When working with Composer, you might encounter a confusing error message where PHP 8.0.0 doesn't satisfy a requirement for PHP ^7.3. This article explains why this happens and provides the correct solutions to resolve version compatibility issues.

The Problem Explained

The error occurs because Composer's version constraints use semantic versioning, and PHP 8.0 is not considered backwards-compatible with PHP 7.x in the context of dependency management.

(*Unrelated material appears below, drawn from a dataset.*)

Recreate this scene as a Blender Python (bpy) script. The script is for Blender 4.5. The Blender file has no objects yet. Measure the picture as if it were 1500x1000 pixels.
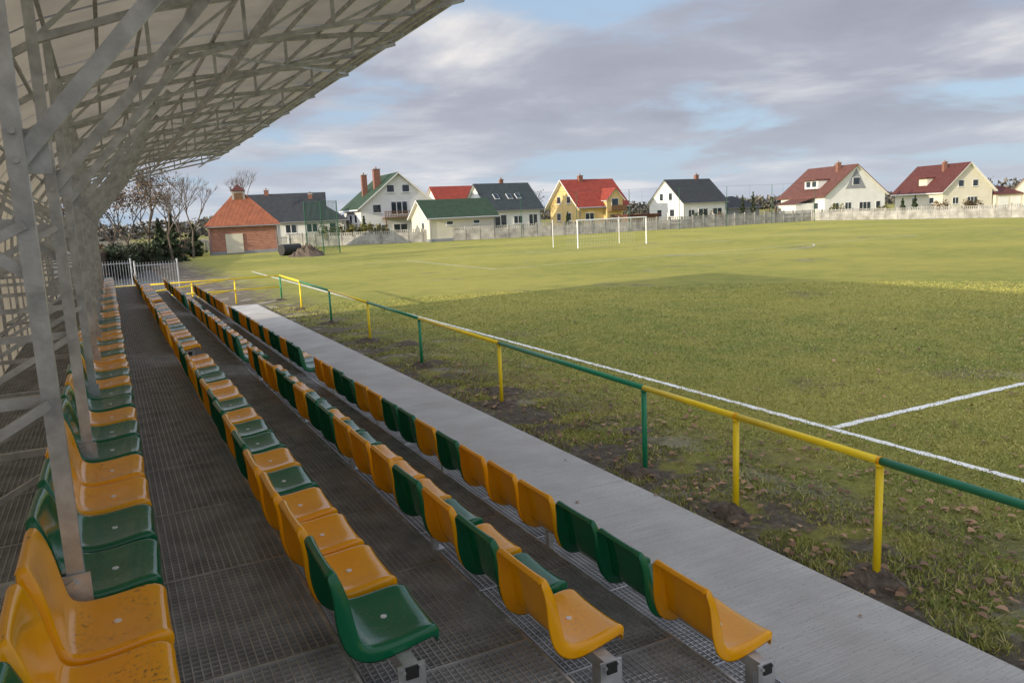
import bpy, bmesh, math, random
import numpy as np
from mathutils import Vector, Matrix, noise
random.seed(7); np.random.seed(7)
C=bpy.context; D=bpy.data; S=C.scene
R=random.random
def U(a,b): return a+(b-a)*random.random()

# ------------------------------------------------------------ materials
def newmat(name):
    m=D.materials.new(name); m.use_nodes=True
    nt=m.node_tree; b=nt.nodes['Principled BSDF']
    return m,nt,b
def N(nt,t,**k):
    n=nt.nodes.new(t)
    for a,v in k.items():
        if a in ('operation','blend_type','data_type','noise_dimensions','wave_type','bands_direction','feature','interpolation_type'): setattr(n,a,v)
        else: n.inputs[a].default_value=v
    return n
def ramp(nt,src,stops):
    r=nt.nodes.new('ShaderNodeValToRGB'); e=r.color_ramp.elements
    while len(e)<len(stops): e.new(.5)
    for i,(p,c) in enumerate(stops):
        e[i].position=p; e[i].color=(c[0],c[1],c[2],1) if not isinstance(c,(int,float)) else (c,c,c,1)
    nt.links.new(src,r.inputs[0]); return r.outputs[0]
def coords(nt,kind='Object'):
    t=nt.nodes.new('ShaderNodeTexCoord'); return t.outputs[kind]
def pos(nt):
    return nt.nodes.new('ShaderNodeNewGeometry').outputs['Position']
def noise_t(nt,vec,scale,detail=4,rough=.55):
    n=N(nt,'ShaderNodeTexNoise',Scale=scale,Detail=detail,Roughness=rough)
    nt.links.new(vec,n.inputs['Vector']); return n.outputs['Fac']
def mix(nt,fac,a,b,bt='MIX'):
    n=nt.nodes.new('ShaderNodeMix'); n.data_type='RGBA'; n.blend_type=bt
    for s,i in ((fac,0),(a,6),(b,7)):
        if isinstance(s,(int,float)): n.inputs[i].default_value=s
        elif isinstance(s,tuple): n.inputs[i].default_value=(s[0],s[1],s[2],1)
        else: nt.links.new(s,n.inputs[i])
    return n.outputs[2]
def math_n(nt,op,a,b=0.0,clamp=False):
    n=nt.nodes.new('ShaderNodeMath'); n.operation=op; n.use_clamp=clamp
    for i,s in enumerate((a,b)):
        if isinstance(s,(int,float)): n.inputs[i].default_value=s
        else: nt.links.new(s,n.inputs[i])
    return n.outputs[0]
def maprange(nt,v,a,b,c=0.,d=1.,smooth=True):
    n=nt.nodes.new('ShaderNodeMapRange')
    if smooth: n.interpolation_type='SMOOTHSTEP'
    nt.links.new(v,n.inputs[0])
    for i,x in enumerate((a,b,c,d)): n.inputs[i+1].default_value=x
    return n.outputs[0]
def bump(nt,b,h,strength=.3,dist=.02):
    n=N(nt,'ShaderNodeBump',Strength=strength,Distance=dist)
    nt.links.new(h,n.inputs['Height']); nt.links.new(n.outputs[0],b.inputs['Normal'])
def simple(name,col,rough=.6,metal=0.,var=.15,scale=3.,bmp=0.,bscale=30.,spec=.5):
    m,nt,b=newmat(name); v=pos(nt)
    n1=noise_t(nt,v,scale,4)
    lo=tuple(c*(1-var) for c in col); hi=tuple(min(1,c*(1+var)) for c in col)
    c=ramp(nt,n1,[(.3,lo),(.7,hi)])
    nt.links.new(c,b.inputs['Base Color'])
    b.inputs['Roughness'].default_value=rough; b.inputs['Metallic'].default_value=metal
    b.inputs['Specular IOR Level'].default_value=spec
    if bmp: bump(nt,b,noise_t(nt,v,bscale,3),bmp,.01)
    return m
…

The core misunderstanding stems from how Composer interprets version constraints:

  • ^7.3 means "any version 7.3.0 or above, but less than 8.0.0"
  • PHP 8.0.0 is a major version release with breaking changes
  • Composer treats major version changes as potentially incompatible

This is why even though you have a newer PHP version (8.0.0), it doesn't satisfy the ^7.3 constraint that specifically excludes version 8.0.0 and above.

Primary Solution: Update composer.json

The correct solution is to update your composer.json file to explicitly include PHP 8.0 support:

json
{
    "require": {
        "php": "^7.3|^8.0",
        // other dependencies...
    }
}

After making this change, run:

bash
composer update

This tells Composer that your project supports both PHP 7.3+ and PHP 8.0+, allowing it to install packages compatible with your PHP version.

TIP

Always check your PHP version first to confirm what you're running:

bash
php --version

While this command may work temporarily:

bash
composer install --ignore-platform-reqs

WARNING

Using --ignore-platform-reqs bypasses important compatibility checks and can lead to:

  • Runtime errors from incompatible packages
  • Unstable application behavior
  • Security vulnerabilities from using untested combinations

This should only be used as a last resort when you're certain all dependencies are compatible with your PHP version.

Additional Considerations

Check Package Compatibility

Some packages in your dependency tree may not yet support PHP 8.0. Use Composer's why-not command to check:

bash
composer why-not php 8.0.0

Update Lock File

If you've changed the PHP version constraint, you may need to:

bash
composer update --lock

Verify All Dependencies

Check that all your packages support PHP 8.0 by reviewing their documentation or using:

bash
composer check-platform-reqs

Best Practices

  1. Always specify PHP version constraints accurately in your composer.json
  2. Test with your target PHP version before deployment
  3. Keep dependencies updated to ensure PHP 8.0 compatibility
  4. Use version constraints flexibly when appropriate: ^7.3|^8.0 instead of fixed versions

By properly configuring your Composer requirements, you ensure that your application works correctly with your PHP version while maintaining dependency compatibility.